September 11, 2009

My recent visit to the Rock and Roll Hall of Fame forever changed my aspect of my own music!


Bruce Springsteen Exhibit from Rockhall on Flickr (now open until Spring 2010)

The Springsteen exhibit has videos of live performances, rare footage and detail of his career from the beginning to current times. The entire exhibit is on the top two floors of the hall of fame and is fascinating to follow. I was struck by his spiral notebooks where he used an entire notebook to create and develope the lyrics for only ONE song and took weeks or months to complete some songs! This has inspired me to rework and spend much more time working on my own song lyrics.

I always wanted to see the Rock and Roll Hall of Fame, but even though it is only 2 1/2 hours from Pittsburgh, near Cleveland, OH. it seemed like a huge effort to drive anywhere anymore, with people driving worse than ever, and myself growing older and wanting to deal with them less and less each year.
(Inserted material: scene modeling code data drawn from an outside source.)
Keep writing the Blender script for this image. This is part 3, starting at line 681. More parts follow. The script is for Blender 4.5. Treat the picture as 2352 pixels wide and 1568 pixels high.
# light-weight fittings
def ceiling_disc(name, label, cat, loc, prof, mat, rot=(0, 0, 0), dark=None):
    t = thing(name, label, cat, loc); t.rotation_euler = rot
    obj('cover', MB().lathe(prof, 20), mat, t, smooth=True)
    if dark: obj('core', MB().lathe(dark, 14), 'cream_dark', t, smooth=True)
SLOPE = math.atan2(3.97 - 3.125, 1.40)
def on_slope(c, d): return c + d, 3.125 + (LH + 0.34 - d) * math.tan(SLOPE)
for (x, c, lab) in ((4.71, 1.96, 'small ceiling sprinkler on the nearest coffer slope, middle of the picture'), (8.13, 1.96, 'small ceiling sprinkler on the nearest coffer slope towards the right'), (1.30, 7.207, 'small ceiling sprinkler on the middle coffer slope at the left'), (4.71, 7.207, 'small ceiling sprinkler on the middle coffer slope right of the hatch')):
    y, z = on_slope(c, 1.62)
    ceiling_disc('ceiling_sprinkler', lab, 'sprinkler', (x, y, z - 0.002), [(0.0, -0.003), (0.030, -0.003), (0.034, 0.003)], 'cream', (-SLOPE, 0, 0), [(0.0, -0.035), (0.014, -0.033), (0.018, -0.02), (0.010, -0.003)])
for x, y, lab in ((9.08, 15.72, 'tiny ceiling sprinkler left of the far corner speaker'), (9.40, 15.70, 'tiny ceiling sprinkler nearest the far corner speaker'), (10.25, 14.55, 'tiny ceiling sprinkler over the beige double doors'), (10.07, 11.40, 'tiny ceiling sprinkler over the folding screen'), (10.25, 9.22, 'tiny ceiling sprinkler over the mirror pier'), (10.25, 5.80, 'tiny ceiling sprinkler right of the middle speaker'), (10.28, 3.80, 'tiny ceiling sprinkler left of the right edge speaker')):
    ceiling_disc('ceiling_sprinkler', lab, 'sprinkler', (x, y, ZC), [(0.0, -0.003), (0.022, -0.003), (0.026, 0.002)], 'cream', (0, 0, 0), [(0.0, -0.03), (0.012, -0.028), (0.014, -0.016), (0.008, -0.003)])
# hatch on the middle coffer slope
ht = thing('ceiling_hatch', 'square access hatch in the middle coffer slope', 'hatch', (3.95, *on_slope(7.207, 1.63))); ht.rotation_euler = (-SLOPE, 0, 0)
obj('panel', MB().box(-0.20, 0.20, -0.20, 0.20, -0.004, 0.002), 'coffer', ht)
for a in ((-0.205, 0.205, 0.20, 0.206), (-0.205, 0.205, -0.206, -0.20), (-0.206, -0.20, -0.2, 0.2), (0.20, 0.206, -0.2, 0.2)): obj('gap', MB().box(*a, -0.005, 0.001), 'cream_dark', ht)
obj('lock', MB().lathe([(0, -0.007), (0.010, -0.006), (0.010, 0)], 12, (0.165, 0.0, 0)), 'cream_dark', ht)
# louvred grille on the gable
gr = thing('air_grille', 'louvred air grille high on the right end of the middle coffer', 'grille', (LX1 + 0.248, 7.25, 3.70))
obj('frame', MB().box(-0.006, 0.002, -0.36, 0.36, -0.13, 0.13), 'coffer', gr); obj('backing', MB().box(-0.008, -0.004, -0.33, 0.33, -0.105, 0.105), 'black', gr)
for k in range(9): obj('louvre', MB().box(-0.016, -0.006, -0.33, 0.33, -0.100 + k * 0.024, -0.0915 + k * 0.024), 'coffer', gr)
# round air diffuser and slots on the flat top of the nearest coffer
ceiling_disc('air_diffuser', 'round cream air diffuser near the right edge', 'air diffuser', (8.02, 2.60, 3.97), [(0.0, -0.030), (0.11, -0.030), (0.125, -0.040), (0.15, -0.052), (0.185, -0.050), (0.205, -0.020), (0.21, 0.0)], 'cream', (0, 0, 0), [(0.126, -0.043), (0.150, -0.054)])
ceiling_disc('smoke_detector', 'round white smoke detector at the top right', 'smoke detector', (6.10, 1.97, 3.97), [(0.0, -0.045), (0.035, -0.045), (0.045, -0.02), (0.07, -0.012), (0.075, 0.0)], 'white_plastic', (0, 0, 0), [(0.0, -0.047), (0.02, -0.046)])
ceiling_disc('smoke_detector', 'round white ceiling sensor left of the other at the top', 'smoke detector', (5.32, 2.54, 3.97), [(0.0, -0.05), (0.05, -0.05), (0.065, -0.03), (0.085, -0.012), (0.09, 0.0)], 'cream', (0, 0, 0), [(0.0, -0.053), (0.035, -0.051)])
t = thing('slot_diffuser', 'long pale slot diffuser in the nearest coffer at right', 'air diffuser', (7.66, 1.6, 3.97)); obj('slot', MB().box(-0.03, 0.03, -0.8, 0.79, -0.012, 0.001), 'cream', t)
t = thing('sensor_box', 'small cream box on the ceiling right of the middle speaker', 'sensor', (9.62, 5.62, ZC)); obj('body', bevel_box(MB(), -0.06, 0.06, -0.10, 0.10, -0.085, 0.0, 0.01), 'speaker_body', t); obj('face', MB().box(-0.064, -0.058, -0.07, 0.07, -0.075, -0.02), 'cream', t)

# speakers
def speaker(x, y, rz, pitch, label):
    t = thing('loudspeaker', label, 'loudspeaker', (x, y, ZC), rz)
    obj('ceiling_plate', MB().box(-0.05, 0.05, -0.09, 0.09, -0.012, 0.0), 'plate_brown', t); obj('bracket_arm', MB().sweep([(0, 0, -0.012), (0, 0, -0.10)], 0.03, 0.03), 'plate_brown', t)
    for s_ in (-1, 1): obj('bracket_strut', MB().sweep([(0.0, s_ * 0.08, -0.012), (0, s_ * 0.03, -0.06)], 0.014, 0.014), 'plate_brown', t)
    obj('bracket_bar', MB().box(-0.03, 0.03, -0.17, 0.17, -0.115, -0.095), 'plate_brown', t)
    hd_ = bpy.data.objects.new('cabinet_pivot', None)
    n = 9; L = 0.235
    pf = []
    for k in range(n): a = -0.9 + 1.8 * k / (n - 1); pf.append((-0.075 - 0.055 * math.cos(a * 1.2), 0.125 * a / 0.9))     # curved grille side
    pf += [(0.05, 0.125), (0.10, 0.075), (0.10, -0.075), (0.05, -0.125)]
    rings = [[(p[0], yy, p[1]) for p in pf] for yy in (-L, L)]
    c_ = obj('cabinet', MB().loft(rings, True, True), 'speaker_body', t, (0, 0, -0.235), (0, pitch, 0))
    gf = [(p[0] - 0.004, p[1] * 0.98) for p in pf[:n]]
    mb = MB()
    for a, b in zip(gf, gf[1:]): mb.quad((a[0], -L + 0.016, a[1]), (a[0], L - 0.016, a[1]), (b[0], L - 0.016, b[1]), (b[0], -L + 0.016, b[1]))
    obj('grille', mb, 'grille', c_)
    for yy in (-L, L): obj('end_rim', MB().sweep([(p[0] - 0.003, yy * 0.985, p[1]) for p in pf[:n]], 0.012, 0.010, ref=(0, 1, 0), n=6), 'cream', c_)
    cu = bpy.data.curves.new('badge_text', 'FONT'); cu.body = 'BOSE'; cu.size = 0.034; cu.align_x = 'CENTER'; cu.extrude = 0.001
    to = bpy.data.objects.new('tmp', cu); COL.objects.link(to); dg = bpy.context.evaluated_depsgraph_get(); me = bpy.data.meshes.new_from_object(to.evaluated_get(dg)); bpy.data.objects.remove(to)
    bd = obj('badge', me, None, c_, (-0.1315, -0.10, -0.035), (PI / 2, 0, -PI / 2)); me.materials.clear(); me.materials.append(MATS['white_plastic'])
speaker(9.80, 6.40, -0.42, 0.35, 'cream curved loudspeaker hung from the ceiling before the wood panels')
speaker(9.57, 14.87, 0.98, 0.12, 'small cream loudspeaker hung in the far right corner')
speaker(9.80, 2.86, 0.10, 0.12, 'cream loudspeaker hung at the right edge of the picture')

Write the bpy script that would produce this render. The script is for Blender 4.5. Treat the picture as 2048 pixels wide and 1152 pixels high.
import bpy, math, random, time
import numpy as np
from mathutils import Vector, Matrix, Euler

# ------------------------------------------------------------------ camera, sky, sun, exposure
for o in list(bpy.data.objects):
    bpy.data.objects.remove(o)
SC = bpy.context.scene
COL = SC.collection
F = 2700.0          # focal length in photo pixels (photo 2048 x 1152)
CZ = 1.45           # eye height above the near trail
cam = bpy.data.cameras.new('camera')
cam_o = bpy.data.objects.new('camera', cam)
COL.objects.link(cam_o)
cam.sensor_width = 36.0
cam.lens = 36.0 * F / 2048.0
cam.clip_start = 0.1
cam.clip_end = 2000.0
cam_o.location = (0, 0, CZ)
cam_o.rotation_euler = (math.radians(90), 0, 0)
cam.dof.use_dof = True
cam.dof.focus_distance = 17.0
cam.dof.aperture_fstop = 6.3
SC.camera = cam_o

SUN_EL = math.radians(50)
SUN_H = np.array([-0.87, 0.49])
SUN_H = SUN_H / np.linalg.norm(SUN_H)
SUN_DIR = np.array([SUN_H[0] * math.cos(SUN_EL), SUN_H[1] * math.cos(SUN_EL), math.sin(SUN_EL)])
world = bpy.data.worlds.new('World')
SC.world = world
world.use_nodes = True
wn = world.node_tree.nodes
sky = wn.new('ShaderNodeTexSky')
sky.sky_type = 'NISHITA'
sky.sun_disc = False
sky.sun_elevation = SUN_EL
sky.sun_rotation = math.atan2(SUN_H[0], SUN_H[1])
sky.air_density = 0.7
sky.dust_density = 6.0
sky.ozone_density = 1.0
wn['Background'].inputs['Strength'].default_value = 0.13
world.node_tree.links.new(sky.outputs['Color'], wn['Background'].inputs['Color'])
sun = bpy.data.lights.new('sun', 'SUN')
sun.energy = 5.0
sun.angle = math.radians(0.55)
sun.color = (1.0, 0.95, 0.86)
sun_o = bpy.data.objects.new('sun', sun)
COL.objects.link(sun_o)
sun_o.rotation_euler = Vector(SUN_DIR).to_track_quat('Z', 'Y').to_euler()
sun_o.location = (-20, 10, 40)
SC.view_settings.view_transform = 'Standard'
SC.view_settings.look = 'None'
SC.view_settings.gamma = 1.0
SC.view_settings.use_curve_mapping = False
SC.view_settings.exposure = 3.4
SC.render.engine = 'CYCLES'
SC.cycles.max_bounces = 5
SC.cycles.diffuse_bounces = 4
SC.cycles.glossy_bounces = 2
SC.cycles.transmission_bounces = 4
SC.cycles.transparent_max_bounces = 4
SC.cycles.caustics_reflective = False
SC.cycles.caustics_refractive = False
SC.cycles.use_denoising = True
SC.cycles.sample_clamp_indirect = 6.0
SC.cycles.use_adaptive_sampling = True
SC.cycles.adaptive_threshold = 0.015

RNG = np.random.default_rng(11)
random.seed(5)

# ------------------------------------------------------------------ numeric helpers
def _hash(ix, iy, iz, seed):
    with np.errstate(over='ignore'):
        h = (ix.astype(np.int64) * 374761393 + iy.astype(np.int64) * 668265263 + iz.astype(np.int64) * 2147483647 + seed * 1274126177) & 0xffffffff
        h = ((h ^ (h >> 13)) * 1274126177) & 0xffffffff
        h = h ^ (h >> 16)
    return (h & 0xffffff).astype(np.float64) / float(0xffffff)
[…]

I had pictured it being in some type of a huge old building, for some reason, but it is a modern science center/museum facility. They recommend 4 hours to tour on a self guided tour and I see that it could actually take a few more hours than that if you read every note and every piece of material and info about instruments and clothes that were worn in the largest memories of all of my musical heroes. It made them all seem so much more real to me now. The distance of knowing them only by the media sources that we have all watched and listened to over the years make them appear to be god-like and beyond human. They were kids once, exactly as I was when I first learned to play the basic rock chords and sing their songs in the earliest bands I played with. 

The thing that hit me, as I walked through the exhibits was that they looked just like me, played the same instruments, dressed the same and rocked the same. What I now know that is unique about them was not necessarily originality, but drive and passion to go and play wherever they needed to be, and to ignore the risk and fears of the unknown. Out of that drive came the originality and the sounds that we all know and love, even to this day. I kept saying to myself as I walked through the displays...“that could have been ME!”


We can’t go back and we can’t dwell on our past as mistakes or “should have’s” as everything we do is about choices that are driven by the things that are the most important to us in those times! The past is what makes us who we are now. I think as we age, we become profoundly aware of the fact that we NOW have the reasons and the knowledge of what we could have done better in our lives, not that we made mistakes, but that we DID have the ability to follow our dreams when we were young. We just didn’t choose to do so, at that time, for a myriad of reasons that can not be judged in our current times.


If you either just love music as a listener or perhaps have been a musician since the beginnings of rock and roll, you must make the journey through this history and hall of rock's legends.